▸ **Instruction**
Word for word, set down the records and skip each picture.

· · ·

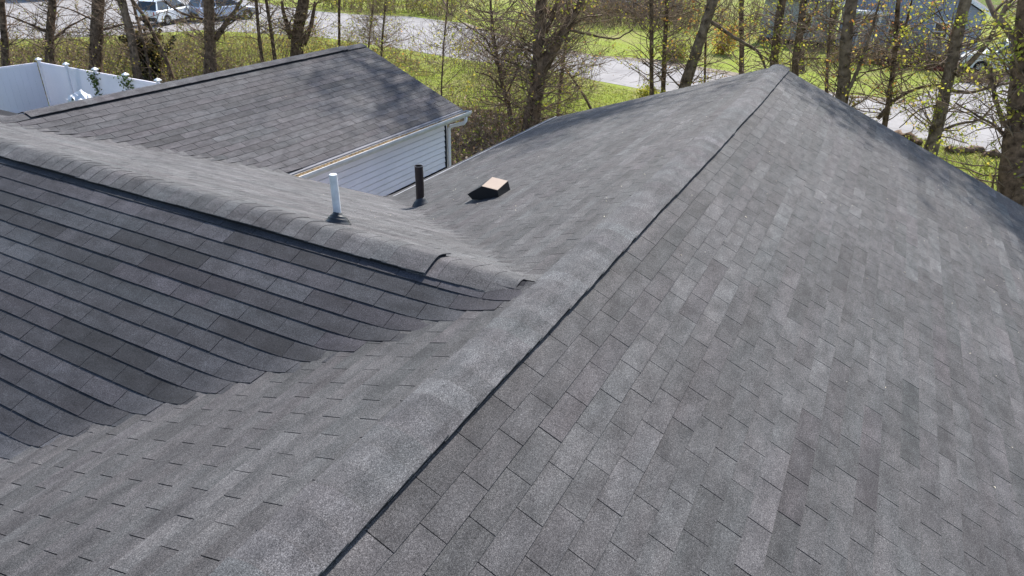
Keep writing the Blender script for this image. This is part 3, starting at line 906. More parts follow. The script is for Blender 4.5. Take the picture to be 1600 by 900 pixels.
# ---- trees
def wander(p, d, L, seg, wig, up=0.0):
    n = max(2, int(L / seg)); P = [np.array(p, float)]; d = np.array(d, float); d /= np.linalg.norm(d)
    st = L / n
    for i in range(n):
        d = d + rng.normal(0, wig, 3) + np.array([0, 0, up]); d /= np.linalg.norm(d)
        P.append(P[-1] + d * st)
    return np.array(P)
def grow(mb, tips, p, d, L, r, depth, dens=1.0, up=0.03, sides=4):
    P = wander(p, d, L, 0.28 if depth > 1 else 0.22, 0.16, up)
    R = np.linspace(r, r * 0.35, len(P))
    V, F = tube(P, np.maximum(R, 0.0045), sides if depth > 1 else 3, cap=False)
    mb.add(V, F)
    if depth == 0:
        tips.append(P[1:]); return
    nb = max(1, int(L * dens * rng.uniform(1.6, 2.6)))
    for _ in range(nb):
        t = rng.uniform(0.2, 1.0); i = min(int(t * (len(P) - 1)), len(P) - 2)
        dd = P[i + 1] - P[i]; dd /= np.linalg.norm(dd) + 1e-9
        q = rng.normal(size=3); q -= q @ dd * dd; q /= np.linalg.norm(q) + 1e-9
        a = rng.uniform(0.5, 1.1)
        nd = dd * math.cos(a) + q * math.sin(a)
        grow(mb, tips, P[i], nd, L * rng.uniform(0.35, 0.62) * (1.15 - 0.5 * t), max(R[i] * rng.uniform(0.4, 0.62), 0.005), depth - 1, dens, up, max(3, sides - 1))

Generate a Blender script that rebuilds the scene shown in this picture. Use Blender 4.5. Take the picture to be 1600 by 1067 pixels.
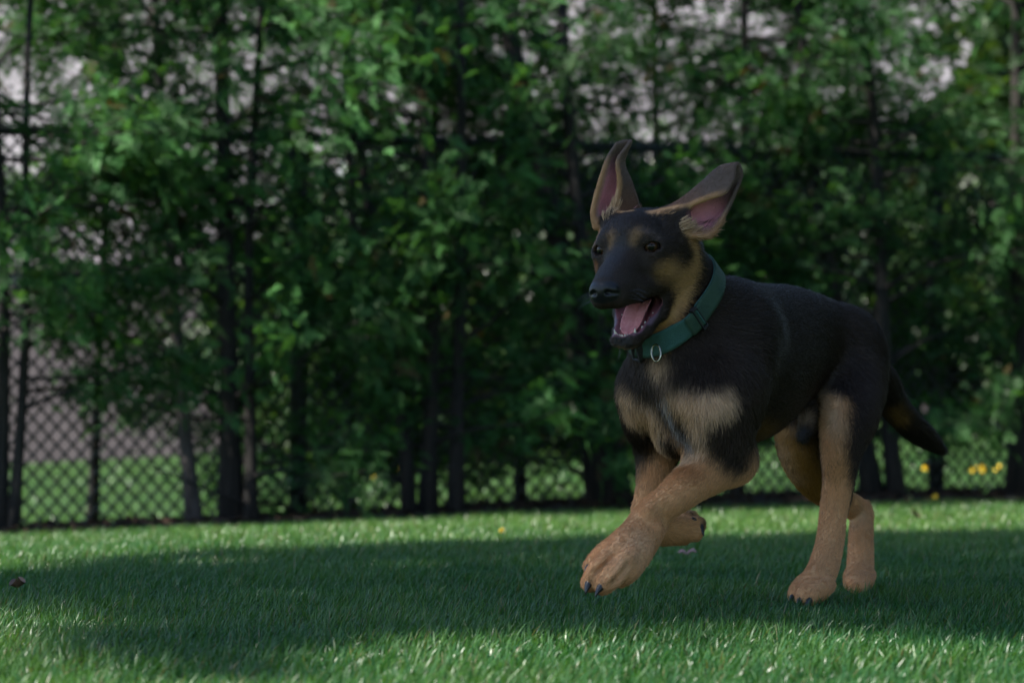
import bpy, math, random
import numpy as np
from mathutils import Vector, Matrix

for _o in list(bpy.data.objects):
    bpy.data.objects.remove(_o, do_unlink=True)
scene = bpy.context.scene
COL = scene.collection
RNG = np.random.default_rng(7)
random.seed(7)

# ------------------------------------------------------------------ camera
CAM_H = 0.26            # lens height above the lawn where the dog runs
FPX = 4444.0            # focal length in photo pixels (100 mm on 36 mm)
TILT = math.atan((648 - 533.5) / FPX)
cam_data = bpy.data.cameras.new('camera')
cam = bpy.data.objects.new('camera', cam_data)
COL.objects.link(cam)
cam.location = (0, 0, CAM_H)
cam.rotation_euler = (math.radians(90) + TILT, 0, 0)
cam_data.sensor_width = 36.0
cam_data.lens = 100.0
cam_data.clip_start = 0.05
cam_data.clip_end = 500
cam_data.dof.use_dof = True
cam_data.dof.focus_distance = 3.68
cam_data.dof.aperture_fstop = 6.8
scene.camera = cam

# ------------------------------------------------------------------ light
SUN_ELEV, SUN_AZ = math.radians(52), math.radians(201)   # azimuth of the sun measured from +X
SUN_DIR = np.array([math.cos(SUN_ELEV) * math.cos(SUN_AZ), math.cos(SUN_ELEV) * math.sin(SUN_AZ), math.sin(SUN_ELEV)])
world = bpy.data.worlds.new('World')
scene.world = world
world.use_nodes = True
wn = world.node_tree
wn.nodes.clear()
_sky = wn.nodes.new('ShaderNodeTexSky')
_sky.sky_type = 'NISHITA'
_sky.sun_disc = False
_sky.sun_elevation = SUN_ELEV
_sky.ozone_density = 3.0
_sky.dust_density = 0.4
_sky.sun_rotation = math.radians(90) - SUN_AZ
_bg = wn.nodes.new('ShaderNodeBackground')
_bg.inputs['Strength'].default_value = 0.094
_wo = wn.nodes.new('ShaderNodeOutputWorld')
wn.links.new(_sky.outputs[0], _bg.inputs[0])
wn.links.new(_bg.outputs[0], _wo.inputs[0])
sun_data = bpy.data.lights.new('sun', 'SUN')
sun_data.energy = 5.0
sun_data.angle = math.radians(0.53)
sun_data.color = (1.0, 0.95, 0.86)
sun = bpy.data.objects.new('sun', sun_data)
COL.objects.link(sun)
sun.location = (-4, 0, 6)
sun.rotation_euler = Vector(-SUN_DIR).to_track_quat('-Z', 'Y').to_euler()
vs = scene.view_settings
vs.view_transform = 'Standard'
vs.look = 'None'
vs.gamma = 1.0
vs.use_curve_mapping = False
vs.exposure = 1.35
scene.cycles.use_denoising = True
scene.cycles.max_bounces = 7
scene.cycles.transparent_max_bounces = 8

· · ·

▸ **Right answer**
Keep writing the Blender script for this image. This is part 3, starting at line 906. More parts follow. The script is for Blender 4.5. Take the picture to be 1600 by 900 pixels.
# ---- trees
def wander(p, d, L, seg, wig, up=0.0):
    n = max(2, int(L / seg)); P = [np.array(p, float)]; d = np.array(d, float); d /= np.linalg.norm(d)
    st = L / n
    for i in range(n):
        d = d + rng.normal(0, wig, 3) + np.array([0, 0, up]); d /= np.linalg.norm(d)
        P.append(P[-1] + d * st)
    return np.array(P)
def grow(mb, tips, p, d, L, r, depth, dens=1.0, up=0.03, sides=4):
    P = wander(p, d, L, 0.28 if depth > 1 else 0.22, 0.16, up)
    R = np.linspace(r, r * 0.35, len(P))
    V, F = tube(P, np.maximum(R, 0.0045), sides if depth > 1 else 3, cap=False)
    mb.add(V, F)
    if depth == 0:
        tips.append(P[1:]); return
    nb = max(1, int(L * dens * rng.uniform(1.6, 2.6)))
    for _ in range(nb):
        t = rng.uniform(0.2, 1.0); i = min(int(t * (len(P) - 1)), len(P) - 2)
        dd = P[i + 1] - P[i]; dd /= np.linalg.norm(dd) + 1e-9
        q = rng.normal(size=3); q -= q @ dd * dd; q /= np.linalg.norm(q) + 1e-9
        a = rng.uniform(0.5, 1.1)
        nd = dd * math.cos(a) + q * math.sin(a)
        grow(mb, tips, P[i], nd, L * rng.uniform(0.35, 0.62) * (1.15 - 0.5 * t), max(R[i] * rng.uniform(0.4, 0.62), 0.005), depth - 1, dens, up, max(3, sides - 1))

Generate a Blender script that rebuilds the scene shown in this picture. Use Blender 4.5. Take the picture to be 1600 by 1067 pixels.
import bpy, math, random
import numpy as np
from mathutils import Vector, Matrix

for _o in list(bpy.data.objects):
    bpy.data.objects.remove(_o, do_unlink=True)
scene = bpy.context.scene
COL = scene.collection
RNG = np.random.default_rng(7)
random.seed(7)

# ------------------------------------------------------------------ camera
CAM_H = 0.26            # lens height above the lawn where the dog runs
FPX = 4444.0            # focal length in photo pixels (100 mm on 36 mm)
TILT = math.atan((648 - 533.5) / FPX)
cam_data = bpy.data.cameras.new('camera')
cam = bpy.data.objects.new('camera', cam_data)
COL.objects.link(cam)
cam.location = (0, 0, CAM_H)
cam.rotation_euler = (math.radians(90) + TILT, 0, 0)
cam_data.sensor_width = 36.0
cam_data.lens = 100.0
cam_data.clip_start = 0.05
cam_data.clip_end = 500
cam_data.dof.use_dof = True
cam_data.dof.focus_distance = 3.68
cam_data.dof.aperture_fstop = 6.8
scene.camera = cam

# ------------------------------------------------------------------ light
SUN_ELEV, SUN_AZ = math.radians(52), math.radians(201)   # azimuth of the sun measured from +X
SUN_DIR = np.array([math.cos(SUN_ELEV) * math.cos(SUN_AZ), math.cos(SUN_ELEV) * math.sin(SUN_AZ), math.sin(SUN_ELEV)])
world = bpy.data.worlds.new('World')
scene.world = world
world.use_nodes = True
wn = world.node_tree
wn.nodes.clear()
_sky = wn.nodes.new('ShaderNodeTexSky')
_sky.sky_type = 'NISHITA'
_sky.sun_disc = False
_sky.sun_elevation = SUN_ELEV
_sky.ozone_density = 3.0
_sky.dust_density = 0.4
_sky.sun_rotation = math.radians(90) - SUN_AZ
_bg = wn.nodes.new('ShaderNodeBackground')
_bg.inputs['Strength'].default_value = 0.094
_wo = wn.nodes.new('ShaderNodeOutputWorld')
wn.links.new(_sky.outputs[0], _bg.inputs[0])
wn.links.new(_bg.outputs[0], _wo.inputs[0])
sun_data = bpy.data.lights.new('sun', 'SUN')
sun_data.energy = 5.0
sun_data.angle = math.radians(0.53)
sun_data.color = (1.0, 0.95, 0.86)
sun = bpy.data.objects.new('sun', sun_data)
COL.objects.link(sun)
sun.location = (-4, 0, 6)
sun.rotation_euler = Vector(-SUN_DIR).to_track_quat('-Z', 'Y').to_euler()
vs = scene.view_settings
vs.view_transform = 'Standard'
vs.look = 'None'
vs.gamma = 1.0
vs.use_curve_mapping = False
vs.exposure = 1.35
scene.cycles.use_denoising = True
scene.cycles.max_bounces = 7
scene.cycles.transparent_max_bounces = 8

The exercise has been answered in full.